Repeat the data word for word. Do not include the pictures.

## START

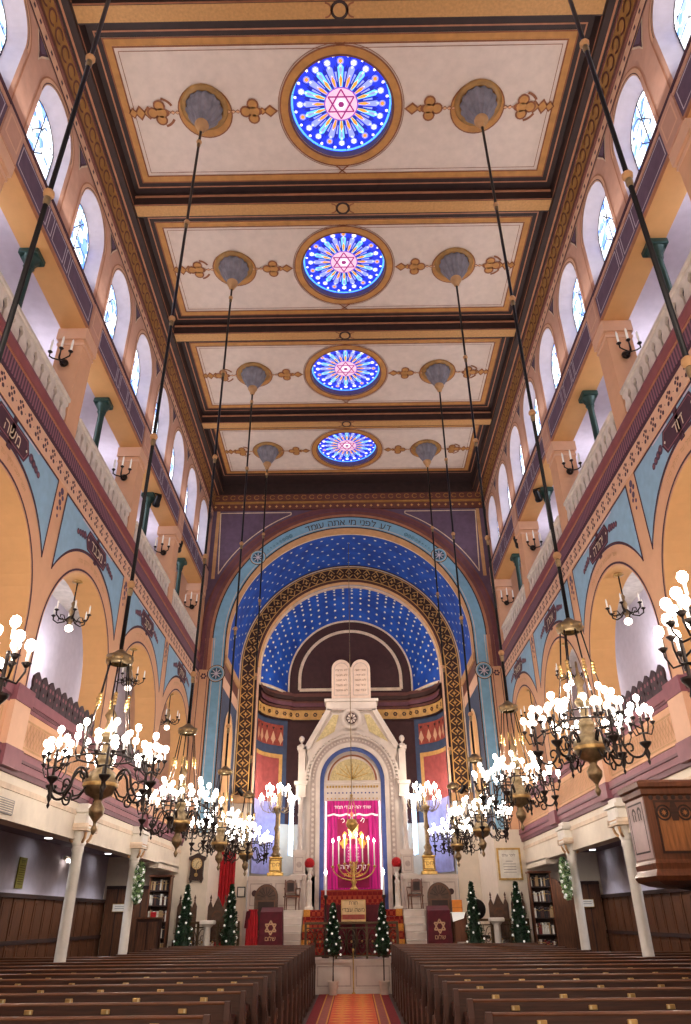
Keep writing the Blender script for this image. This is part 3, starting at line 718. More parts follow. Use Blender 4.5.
for q in range(7):     # stars
    t = (q+.6)/7.4; L0 = loop(t); L1 = loop(t+.02); n = 30 - q
    for i in range(n):
        fi = (i+(.5 if q % 2 else 0)+.3)/n*(K2+2); j = min(int(fi), K2+1); g = fi-j
        if j+1 >= len(L0): continue
        p = Vector(L0[j]).lerp(Vector(L0[j+1]), g); U = (Vector(L0[j+1])-Vector(L0[j])).normalized(); Wd = (Vector(L1[j])-Vector(L0[j])).normalized()
        N = U.cross(Wd).normalized(); ctr = Vector((0, p.y-1, 9.6)); N = N if N.dot(ctr-p) > 0 else -N
        p = p + N*.035; vs = [tuple(p+U*x+Wd*y) for x, y in star(.058, 6, .5)]
        m.add(vs, [tuple(range(12))], 'star_gold')
# tympanum wall
yb = Ls[8][0][1]; Pt = lambda u, v, n=0: (u, yb+.03-n, v)
pts = [(p[0], p[2]) for p in Ls[8]]
m.poly(Pt, pts, 'brown_wall', 0)
rin = 1.98
p2 = [(-rin, 9.42)] + [(rin*cos(a), 9.86+rin*.98*sin(a)) for a in an] + [(rin, 9.42), (-rin, 9.42)]
m.line(Pt, p2, .12, 'cream_line', .03); m.line(Pt, [(u*1.06, v+.03) for u, v in p2[:-1]], .05, 'orna_dark', .02)
struct(m.build('wall_apse'))
# ------------------------------------------------------------------ floor runner
m = MB()
PF = lambda u, v, n=0: (u, v, .012+n)
m.box(-.88, .88, .5, 21.9, .001, .012, 'carpet_red')
m.rect(PF, -.46, .46, .5, 21.9, 'carpet_pat', .001)
for x in (.48, .66):
    for s in (-1, 1): m.rect(PF, s*x, s*(x+.03), .5, 21.9, 'carpet_yellow', .001)
for s in (-1, 1): m.rect(PF, s*.51, s*.66, .5, 21.9, 'red_ochre', .0005)
tag(m.build('carpet_runner'), 'long red and orange patterned carpet runner down the centre aisle', 'carpet')

# ------------------------------------------------------------------ bimah platform, steps
def ledge(m, x0, x1, y0, y1, z0, z1): m.box(x0, x1, y0, y1, z0, z1, 'marble')
m = MB(); m.box(-4.9, 4.9, 22.02, 28, .0, .75, 'marble'); m.box(-4.9, 4.9, 21.98, 22.1, .68, .76, 'marble'); m.box(-4.9, 4.9, 21.97, 22.1, 0, .1, 'marble')
PB = lambda u, v, n=0: (u, 22.02-n, v)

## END

> Full answer:
Keep writing the Blender script for this image. This is part 3, starting at line 718. More parts follow. Use Blender 4.5.
for q in range(7):     # stars
    t = (q+.6)/7.4; L0 = loop(t); L1 = loop(t+.02); n = 30 - q
    for i in range(n):
        fi = (i+(.5 if q % 2 else 0)+.3)/n*(K2+2); j = min(int(fi), K2+1); g = fi-j
        if j+1 >= len(L0): continue
        p = Vector(L0[j]).lerp(Vector(L0[j+1]), g); U = (Vector(L0[j+1])-Vector(L0[j])).normalized(); Wd = (Vector(L1[j])-Vector(L0[j])).normalized()
        N = U.cross(Wd).normalized(); ctr = Vector((0, p.y-1, 9.6)); N = N if N.dot(ctr-p) > 0 else -N
        p = p + N*.035; vs = [tuple(p+U*x+Wd*y) for x, y in star(.058, 6, .5)]
        m.add(vs, [tuple(range(12))], 'star_gold')
# tympanum wall
yb = Ls[8][0][1]; Pt = lambda u, v, n=0: (u, yb+.03-n, v)
pts = [(p[0], p[2]) for p in Ls[8]]
m.poly(Pt, pts, 'brown_wall', 0)
rin = 1.98
p2 = [(-rin, 9.42)] + [(rin*cos(a), 9.86+rin*.98*sin(a)) for a in an] + [(rin, 9.42), (-rin, 9.42)]
m.line(Pt, p2, .12, 'cream_line', .03); m.line(Pt, [(u*1.06, v+.03) for u, v in p2[:-1]], .05, 'orna_dark', .02)
struct(m.build('wall_apse'))
# ------------------------------------------------------------------ floor runner
m = MB()
PF = lambda u, v, n=0: (u, v, .012+n)
m.box(-.88, .88, .5, 21.9, .001, .012, 'carpet_red')
m.rect(PF, -.46, .46, .5, 21.9, 'carpet_pat', .001)
for x in (.48, .66):
    for s in (-1, 1): m.rect(PF, s*x, s*(x+.03), .5, 21.9, 'carpet_yellow', .001)
for s in (-1, 1): m.rect(PF, s*.51, s*.66, .5, 21.9, 'red_ochre', .0005)
tag(m.build('carpet_runner'), 'long red and orange patterned carpet runner down the centre aisle', 'carpet')

# ------------------------------------------------------------------ bimah platform, steps
def ledge(m, x0, x1, y0, y1, z0, z1): m.box(x0, x1, y0, y1, z0, z1, 'marble')
m = MB(); m.box(-4.9, 4.9, 22.02, 28, .0, .75, 'marble'); m.box(-4.9, 4.9, 21.98, 22.1, .68, .76, 'marble'); m.box(-4.9, 4.9, 21.97, 22.1, 0, .1, 'marble')
PB = lambda u, v, n=0: (u, 22.02-n, v)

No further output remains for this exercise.